1. Drop the ego at the door. One of the first pieces of advice given to attorneys making the jump from firm to corporate america is to remember that you are going from a profit maker to a cost center.  It seems common sense, but you wouldn't believe how many people fail to realize what this looks like in reality.  No, you most likely won't have your own admin/secretary.  If you're lucky you can share one with the department, but no she won't make your lunch plans or type up that letter for you.  She has her own job and it has very little to do with you.  And when it comes time for bonus, stock options, etc., unless you're the GC, don't expect that you'll be valued very high in the hierarchy of the company.  Sales people and the developers making the company's best selling products come before you.  Don't get jealous - if they do their jobs well it means more money for everyone.  Your job now is to support them.  Help the company figure out how to make money.  In the end everyone wins, but your contribution won't be publicly recognized very often.

2. Get to know your company and industry. As a firm lawyer, you have many clients.  You may specialize in a particular area of law and/or industry.  But you will quickly learn that you know very little about how the company actually runs.  You need to know not just the easily researched facts, but the specifics and nuances that come to play in your particular industry. Some industries have a frenemy approach to competition.  Friendly when needed, but always watching the other guy.  Others can be outright hostile, the competition is evil.  Know which one you're in.  Get to know how your company operates within the ecosystem.  You should know how the product works; what the customer sees when interacting with your company; and most of all where the money comes from.  Without this, you'll never understand the big picture strategy.

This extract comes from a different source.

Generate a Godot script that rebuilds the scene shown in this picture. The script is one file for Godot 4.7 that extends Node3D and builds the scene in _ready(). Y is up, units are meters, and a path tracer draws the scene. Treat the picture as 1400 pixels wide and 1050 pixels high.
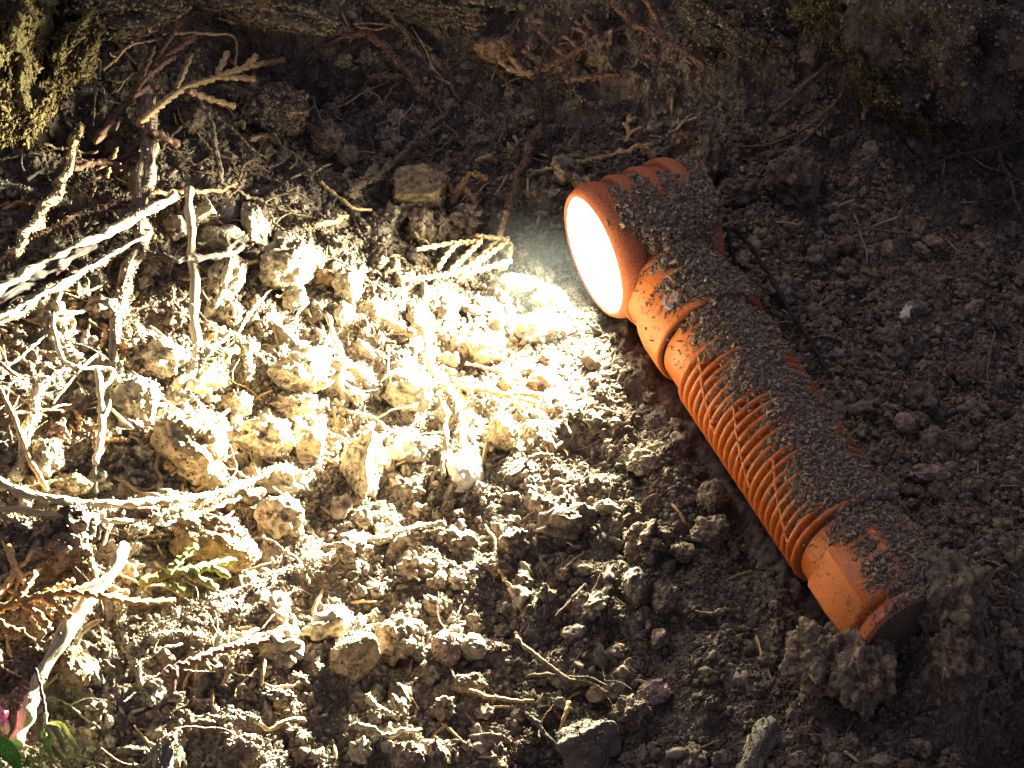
extends Node3D

# A lit right-angle torch lying half buried on freshly dug soil. Units are metres; helper g() takes millimetres on the ground plan.

const TAIL := Vector2(0.10221, 0.09507)      # tail end of the torch on the ground plan (x, z)
const AXIS := Vector2(-0.41415, -0.91021)      # direction tail -> head
const TORCH_YAW := 114.46572
const TORCH_H := 0.01890
const TORCH_K := 0.93694
const TORCH_TILT := -1.36556
const GN := 720                              # terrain grid
const FINE := 0.225                          # half width of the finely divided part
const CORE := 0.94

var rng := RandomNumberGenerator.new()
var taken := {}
var hgrid := PackedFloat32Array()
var mats := {}
var landmarks: Array = []                    # [phrase, Vector2 plan position, radius]
var icos := {}
var n_big := FastNoiseLite.new()
var n_lump := FastNoiseLite.new()
var n_clump := FastNoiseLite.new()
var n_grit := FastNoiseLite.new()
var n3 := FastNoiseLite.new()
var c3 := FastNoiseLite.new()


func _ready() -> void:
	rng.seed = 7
	# ---------------------------------------------------------------- camera, sky, sun, exposure
	var cam := Camera3D.new()
	cam.name = "camera"
	cam.fov = 16.01
	cam.near = 0.02
	cam.far = 60.0
	add_child(cam)
	cam.position = Vector3(0, 0.8 * sin(deg_to_rad(50.0)), 0.8 * cos(deg_to_rad(50.0)))
	cam.rotation_degrees = Vector3(-50, 0, 0)
	cam.current = true

	var we := WorldEnvironment.new()
	we.name = "environment"
	var env := Environment.new()
	env.background_mode = Environment.BG_SKY
	var sm := ProceduralSkyMaterial.new()
	sm.sky_top_color = Color(0.56, 0.56, 0.66)
	sm.sky_horizon_color = Color(0.68, 0.62, 0.62)
	sm.sky_curve = 0.2
	sm.ground_bottom_color = Color(0.16, 0.12, 0.10)
	sm.ground_horizon_color = Color(0.30, 0.26, 0.23)
	sm.sun_angle_max = 1.0
	sm.energy_multiplier = 1.0
	var sky := Sky.new()
	sky.sky_material = sm
	env.sky = sky
	env.background_energy_multiplier = SKY_ENERGY
	env.tonemap_mode = Environment.TONE_MAPPER_LINEAR
	env.tonemap_exposure = 1.0
	env.sdfgi_enabled = true
	env.ssao_enabled = true
	env.ssil_enabled = true
	env.volumetric_fog_enabled = true
	env.volumetric_fog_density = 0.0
	we.environment = env
	add_child(we)

	var sun := DirectionalLight3D.new()
	sun.name = "sun"
	sun.light_color = Color(1.0, 0.92, 0.87)
	sun.light_energy = SUN_ENERGY
	sun.light_angular_distance = 14.0
	sun.shadow_enabled = true
	add_child(sun)
	sun.look_at_from_position(Vector3(-0.55, 1.0, -0.55), Vector3.ZERO)

	# ---------------------------------------------------------------- large structure
	setup_noise()
	setup_materials()
	build_terrain()
	build_boulders()
	# ---------------------------------------------------------------- objects
	build_torch()
	build_stones()
	build_twigs()
	build_sprigs()
	build_leaves()
	# ---------------------------------------------------------------- small details
	build_scatter()


const SKY_ENERGY := 0.92
const SUN_ENERGY := 0.3
const LAMP_ENERGY := [0.27, 1.35, 6.2]
const DUST := 0.014


# ==================================================================== helpers

func numbered(called: String) -> String:
	var k: int = taken.get(called, 0)
	taken[called] = k + 1
	return called if k == 0 else "%s_%03d" % [called, k]


func tag(o: Node, label: String, category: String, group := "", kind := "") -> void:
	if label:
		o.set_meta("label", label)
	if category:
		o.set_meta("category", category)
	if group:
		o.set_meta("group", group)
	if kind:
		o.set_meta("kind", kind)


func put(called: String, mesh: Mesh, mat: Material, parent: Node = null) -> MeshInstance3D:
	var o := MeshInstance3D.new()
	o.name = numbered(called) if parent == null else called
	o.mesh = mesh
	o.material_override = mat
	if parent == null:
		add_child(o, true)
	else:
		parent.add_child(o, true)
	return o


func base(called: String) -> Node3D:
	var o := Node3D.new()
	o.name = numbered(called)
	add_child(o, true)
	return o


# triangles are given counter-clockwise seen from outside
func finish(v: PackedVector3Array, idx: PackedInt32Array, nrm = null, uv = null) -> ArrayMesh:
	var n := PackedVector3Array()
	if nrm == null:
		n.resize(v.size())
		for t in range(0, idx.size(), 3):
			var a := v[idx[t]]
			var c := (v[idx[t + 1]] - a).cross(v[idx[t + 2]] - a)
			n[idx[t]] += c
			n[idx[t + 1]] += c
			n[idx[t + 2]] += c
		for i in n.size():
			n[i] = (n[i] * 1e6).normalized()
	else:
		n = nrm
	var back := PackedInt32Array(idx)
	back.reverse()
	var arr := []
	arr.resize(Mesh.ARRAY_MAX)
	arr[Mesh.ARRAY_VERTEX] = v
	arr[Mesh.ARRAY_NORMAL] = n
	arr[Mesh.ARRAY_INDEX] = back
	if uv != null:
		arr[Mesh.ARRAY_TEX_UV] = uv
	var m := ArrayMesh.new()
	m.add_surface_from_arrays(Mesh.PRIMITIVE_TRIANGLES, arr)
	return m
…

3. Be prepared to show your worth. Hourly billing may be over but tracking isn't. More and more legal teams are being asked to justify the cost.  Executive teams and boards love metrics - dollars saved in outside spending, number of contracts reviewed monthly, average turn around times, reduction in claims filed, etc. It's a simple enough concept, and makes total sense.  When you can show the people with the purse strings how hard your team is working they're more likely to give up a little extra at bonus time or allow a new hire even when things are tight.  However, it also means that all members of the team need to track things.  Sometimes, technology makes this easy.  Contract management software will help with some of those stats.  But other things just have to be tracked and communicated the old fashioned way.  It sucks to track time spent on a project, but without it there isn't an easy way to justify that new technology or new hire that would ease the load.

4. Join ACC or a similar in house community. Congratulations. You no longer have to generate business like the old days.  And because of that, it becomes very easy to keep your head down, get the job done and then go home to the family.  It's easy to get isolated from the legal community.  But you do so at your own risk.  First, you no longer have a firm full of specialist at your fingers that you can ask a quick question to see if you're on the right track. It's harder to find a mentor who will advise you when the VP of Marketing starts being unreasonable. And when a few years down the line you need to find a new job, you have no idea where to start.  An in house community will provide an easy way to network with other people just like you, usually at reasonable times that don't impact too much on that precious work-life balance that you left the firm for.  Most, like ACC, will also offer online resources that give you a quick reference for that odd problem that everyone faces once, but only once.  And when it's time to start looking for a new job, you'll be amazed at how supportive they'll be sending you opportunities and making introductions to hiring GCs/CFOs/CEOs for positions that will never be posted.

5. Learn to embrace risk. Every company has it's own risk profile.  When you're outside looking in you tend to provide a full laundry list of potential risk to the client and let them figure out what matters.  After all, you're the lawyer not the business decision maker.  And then you move in house and you find that the business decision maker wants a yes or no and very rarely has time for a long explanation of the answer.  So you'll have to learn the risk appetite of your company and it's particular managers.  You'll have to learn how to read the decision maker to know if they're looking for a yes or a no to the question posed.  You'll have to learn how to be okay with the fact that not everything will be passed through legal before it goes to market.  And you'll have to do all this while still keeping as bright a line as you can between you the lawyer and business decisions being made.  It's something we all struggle with, even after years of being in house.  So good luck. And welcome to the in house community.